Why spend innovation tokens on a service mesh?

Alex Woods

Alex Woods

September 02, 2020


Service meshes are a confusing and somewhat hyped up technology, but they have real benefits. Let's enumerate them, concisely.

A service mesh, like Istio, Kuma, or Linkerd will improve the observability, security, and traffic management of your cluster. I believe traffic management is where this particular technology really shines.

But real quick—

What's a service mesh?

In short, it is a fleet of proxies in front of all of your services, with some other management processes.

They're almost always implemented via sidecar proxies. Sidecar containers are injected each pod in Kubernetes, and they act as the gatekeeper for all network traffic. They intercept every request before it enters and after it leaves a service.

The sidecar proxies are called the "data plane", and then there is a separate piece called the control plane, which communicates with the data plane and manages it all.

Observability

As for observability, service meshes generate a lot of useful metrics.

Think about it, it's wrapping every request before it enters and after it leaves a service.

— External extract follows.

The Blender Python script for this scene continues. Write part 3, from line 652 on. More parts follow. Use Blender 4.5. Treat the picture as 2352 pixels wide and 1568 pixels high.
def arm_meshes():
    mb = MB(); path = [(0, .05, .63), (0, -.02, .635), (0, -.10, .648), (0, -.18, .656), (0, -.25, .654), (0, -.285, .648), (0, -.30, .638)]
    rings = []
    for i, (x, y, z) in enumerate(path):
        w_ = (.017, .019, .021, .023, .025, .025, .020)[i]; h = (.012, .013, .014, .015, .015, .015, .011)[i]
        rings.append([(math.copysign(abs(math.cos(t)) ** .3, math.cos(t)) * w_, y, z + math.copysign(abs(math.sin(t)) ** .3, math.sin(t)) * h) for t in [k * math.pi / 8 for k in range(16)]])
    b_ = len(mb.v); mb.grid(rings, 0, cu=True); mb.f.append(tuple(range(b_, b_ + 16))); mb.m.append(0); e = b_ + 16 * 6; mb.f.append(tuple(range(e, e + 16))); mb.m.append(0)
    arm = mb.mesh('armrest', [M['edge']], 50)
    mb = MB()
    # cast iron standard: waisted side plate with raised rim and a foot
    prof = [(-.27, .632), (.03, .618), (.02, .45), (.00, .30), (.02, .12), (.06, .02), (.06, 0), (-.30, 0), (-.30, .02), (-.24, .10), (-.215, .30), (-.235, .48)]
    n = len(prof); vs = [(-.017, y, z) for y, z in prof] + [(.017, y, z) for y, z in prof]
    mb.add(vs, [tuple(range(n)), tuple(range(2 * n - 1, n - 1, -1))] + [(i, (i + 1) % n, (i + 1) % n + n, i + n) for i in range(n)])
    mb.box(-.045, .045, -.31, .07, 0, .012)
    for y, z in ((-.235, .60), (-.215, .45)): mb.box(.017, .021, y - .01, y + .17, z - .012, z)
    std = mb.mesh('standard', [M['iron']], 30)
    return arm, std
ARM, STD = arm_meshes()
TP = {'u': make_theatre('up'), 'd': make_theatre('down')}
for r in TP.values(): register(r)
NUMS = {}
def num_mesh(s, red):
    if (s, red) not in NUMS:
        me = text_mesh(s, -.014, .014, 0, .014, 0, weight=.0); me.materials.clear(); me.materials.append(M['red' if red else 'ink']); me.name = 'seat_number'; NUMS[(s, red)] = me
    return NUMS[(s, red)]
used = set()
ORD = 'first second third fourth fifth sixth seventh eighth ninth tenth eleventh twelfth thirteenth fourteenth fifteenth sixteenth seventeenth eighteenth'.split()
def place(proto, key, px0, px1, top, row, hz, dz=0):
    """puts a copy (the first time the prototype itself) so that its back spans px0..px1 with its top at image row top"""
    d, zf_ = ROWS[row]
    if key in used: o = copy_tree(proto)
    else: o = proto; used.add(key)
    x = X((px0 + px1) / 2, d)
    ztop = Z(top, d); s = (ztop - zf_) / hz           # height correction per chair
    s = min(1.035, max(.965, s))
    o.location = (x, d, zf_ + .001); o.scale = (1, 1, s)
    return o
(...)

Request counts, duration, response codes, and open connections — that's at least 3.5 of the 4 golden signals (traffic, latency, errors, and a little bit of saturation).

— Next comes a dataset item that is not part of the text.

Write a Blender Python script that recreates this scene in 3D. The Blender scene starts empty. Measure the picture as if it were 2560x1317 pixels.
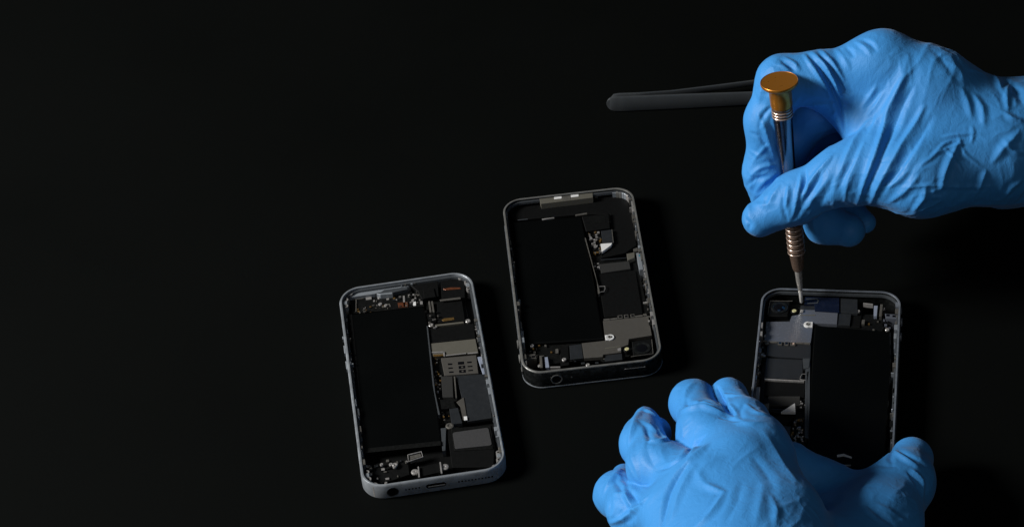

You can also get distributed traces, giving a detailed view of the span of everything some call into your system entails.

Just to give you an idea of the cool stuff you can derive, check out these network maps.

Security

With a service mesh, you can shut down all east-west traffic by default, and then explicitly approve certain pathways. (e.g. The reservation service is allowed to call the restaurant service, but nothing else.)

You can also enable mTLS, so east-west traffic is not only encrypted, but authenticated.

Traffic Management

Timeouts, retries, and circuit breaking

You can set request timeouts, have retries happen outside of your application code (this alone might be worth the innovation tokens), and put in place circuit breaking (i.e. if one instance of a service is returning a lot of 500's, stop routing traffic to it).

Versioning enables advanced deployment patterns

Personally, this is why I'm so excited about service meshes.

With a service mesh, you can intelligently route traffic to multiple versions of a service.

So you could route based on a header. Or a query string parameter. Or you could do it weight based, sending 99% of traffic to the normal version, and 1% to the canary version.

The service mesh gives us the right abstractions (I'm thinking of Istio's VirtualService) to experiment with different forms of canary deployments within the same cluster.

If you want to see these patterns taken to their logical conclusion, take a look at Flagger. This project provides features on top of a service mesh, so you can do things like progressive traffic shifting.

Conclusion

When you spend innovation tokens on a service mesh, you get more visibility into what's happening in your distributed system. You get a more secure system. You enable less risky deployments, so going to production can be a non-event, and you can release faster.